Only the lines from the top of the listing below to the line that has "COL = SC.collection" should be echoed, with both ends kept and pictures left out.

[Information shown]:
>>>>

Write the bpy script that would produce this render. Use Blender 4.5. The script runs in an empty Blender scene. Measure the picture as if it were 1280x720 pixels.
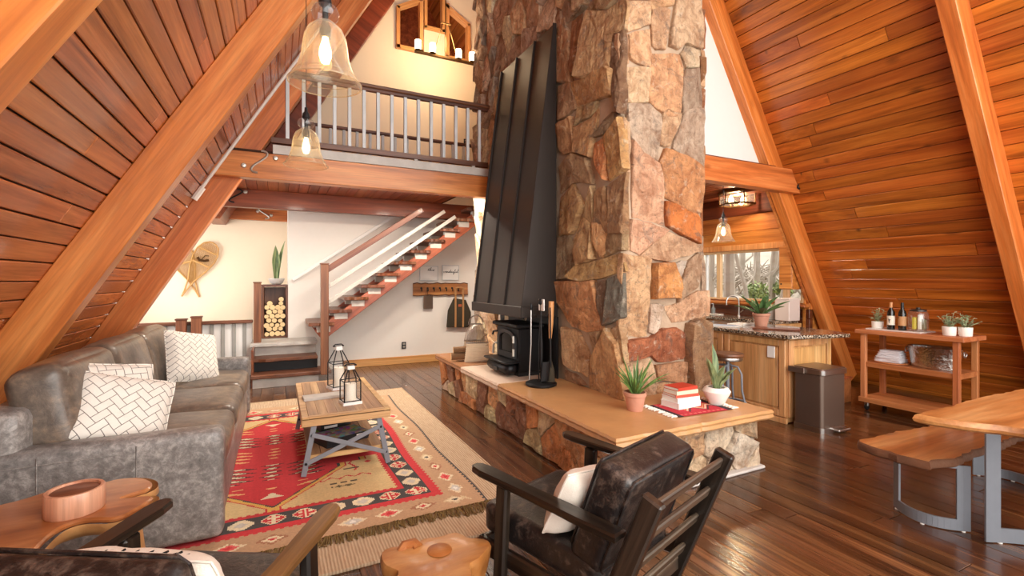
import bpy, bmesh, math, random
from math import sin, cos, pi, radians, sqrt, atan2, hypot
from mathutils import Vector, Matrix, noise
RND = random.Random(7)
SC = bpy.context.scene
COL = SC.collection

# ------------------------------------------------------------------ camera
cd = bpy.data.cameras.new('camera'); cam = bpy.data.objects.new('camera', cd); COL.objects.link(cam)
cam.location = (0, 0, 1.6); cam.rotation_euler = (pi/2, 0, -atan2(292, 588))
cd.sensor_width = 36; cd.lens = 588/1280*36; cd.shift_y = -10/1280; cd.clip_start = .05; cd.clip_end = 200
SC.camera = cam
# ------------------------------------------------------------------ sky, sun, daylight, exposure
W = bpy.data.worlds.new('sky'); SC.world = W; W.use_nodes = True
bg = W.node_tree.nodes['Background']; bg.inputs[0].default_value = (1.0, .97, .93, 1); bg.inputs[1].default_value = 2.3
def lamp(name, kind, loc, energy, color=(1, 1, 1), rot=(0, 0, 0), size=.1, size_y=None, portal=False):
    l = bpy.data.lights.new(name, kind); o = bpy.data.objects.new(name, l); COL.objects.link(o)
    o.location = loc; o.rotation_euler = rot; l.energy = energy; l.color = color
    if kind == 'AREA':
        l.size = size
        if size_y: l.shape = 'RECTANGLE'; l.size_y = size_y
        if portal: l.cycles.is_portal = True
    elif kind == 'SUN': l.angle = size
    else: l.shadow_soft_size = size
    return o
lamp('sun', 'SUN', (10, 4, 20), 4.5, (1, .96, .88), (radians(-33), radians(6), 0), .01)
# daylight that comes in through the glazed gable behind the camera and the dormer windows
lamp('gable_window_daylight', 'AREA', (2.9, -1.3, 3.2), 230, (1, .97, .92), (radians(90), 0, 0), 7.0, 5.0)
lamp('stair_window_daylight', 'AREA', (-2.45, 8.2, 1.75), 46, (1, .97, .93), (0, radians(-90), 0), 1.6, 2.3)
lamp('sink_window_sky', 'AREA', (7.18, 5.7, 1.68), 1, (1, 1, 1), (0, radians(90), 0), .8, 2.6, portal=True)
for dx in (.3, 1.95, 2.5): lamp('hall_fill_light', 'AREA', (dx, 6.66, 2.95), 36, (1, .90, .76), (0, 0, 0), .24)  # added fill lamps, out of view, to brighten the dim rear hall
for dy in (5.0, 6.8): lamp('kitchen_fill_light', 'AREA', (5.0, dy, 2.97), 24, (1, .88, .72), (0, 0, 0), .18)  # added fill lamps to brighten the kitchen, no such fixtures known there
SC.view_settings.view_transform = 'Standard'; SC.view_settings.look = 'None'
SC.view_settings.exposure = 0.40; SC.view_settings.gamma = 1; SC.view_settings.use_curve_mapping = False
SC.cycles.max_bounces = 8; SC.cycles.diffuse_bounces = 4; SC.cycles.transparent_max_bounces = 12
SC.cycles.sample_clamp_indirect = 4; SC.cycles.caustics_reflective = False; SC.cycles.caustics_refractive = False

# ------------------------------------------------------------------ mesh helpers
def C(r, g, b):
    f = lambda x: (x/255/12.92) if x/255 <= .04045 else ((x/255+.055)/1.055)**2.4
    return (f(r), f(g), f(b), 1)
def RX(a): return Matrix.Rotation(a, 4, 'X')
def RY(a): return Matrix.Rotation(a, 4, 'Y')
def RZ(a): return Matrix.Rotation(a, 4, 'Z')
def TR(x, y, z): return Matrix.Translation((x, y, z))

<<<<

[Worked solution]:
Write the bpy script that would produce this render. Use Blender 4.5. The script runs in an empty Blender scene. Measure the picture as if it were 1280x720 pixels.
import bpy, bmesh, math, random
from math import sin, cos, pi, radians, sqrt, atan2, hypot
from mathutils import Vector, Matrix, noise
RND = random.Random(7)
SC = bpy.context.scene
COL = SC.collection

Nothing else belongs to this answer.